38 Commerce Street: Cherry Lane Theatre.

About

Robert Wilson’s I Was Sitting on My Patio This Guy Appeared I Thought I Was Hallucinating was an ideal play for William Harris to review. Harris’s simple, absolute love of theatre was the basis on which considerable analytical skill rested. In Wilson’s case, he interviewed Robert Barr, the play’s producer. Then he saw the play, co-directed and performed by Wilson and choreographer Lucinda Childs. Harris absorbed and explained the details of blocking and dialog that made the play work, and was disappointed when the potential audience didn’t get it.
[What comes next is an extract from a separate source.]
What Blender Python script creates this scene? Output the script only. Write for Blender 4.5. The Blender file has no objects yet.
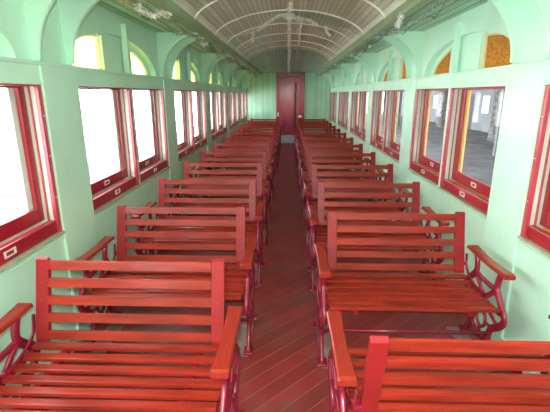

Patio closed within three weeks due to lack of audience: “The prices were a little steep but the opportunity to see these two important performers should have attracted more serious theatre-goers than it did.” There was also the opportunity to see such artists in such a setting. In the 1830s, those with farmland in the Greenwich Village area were marketing the land for development. The Gomez family leased land to a developer who laid out Commerce Street. Number 38 was originally part of a brewery. In 1924, when poet Edna St. Vincent Millay saw it, it was a box factory. Millay had been part of the Provincetown Playhouse and was looking for more venues for theatre, and this seemed to be it. In a play on words, the new playhouse became the Cherry Lane Theatre, which sounded so much lovelier than Drury Lane, the premier theatre district in London, and therefore in the English-speaking world at that time. Despite the prominence of its original supporters, Cherry Lane faced all the problems of twentieth century downtown venues. It was one of the earliest Bohemian landmarks to be saved from demolition and replacement by an apartment building; in 1952 it was purchased from the Gomez family in order to be maintained as a theatre. At that point, though, the industry that had attracted immigrants to the Village in the early twentieth century began to decline, and Cherry Lane found itself competing with loft owners for performers looking for space. Owners of performance space found themselves developing their own pipelines of tenants; in 1998 Cherry Lane began a program whereby experienced playwrights guided novices from the initial idea for a script to a performance on Cherry Lane’s stage. Since then, the economic situation has reversed, with many formerly empty industrial spaces converted to loft housing, and performing artists on tight budgets searching for affordable space.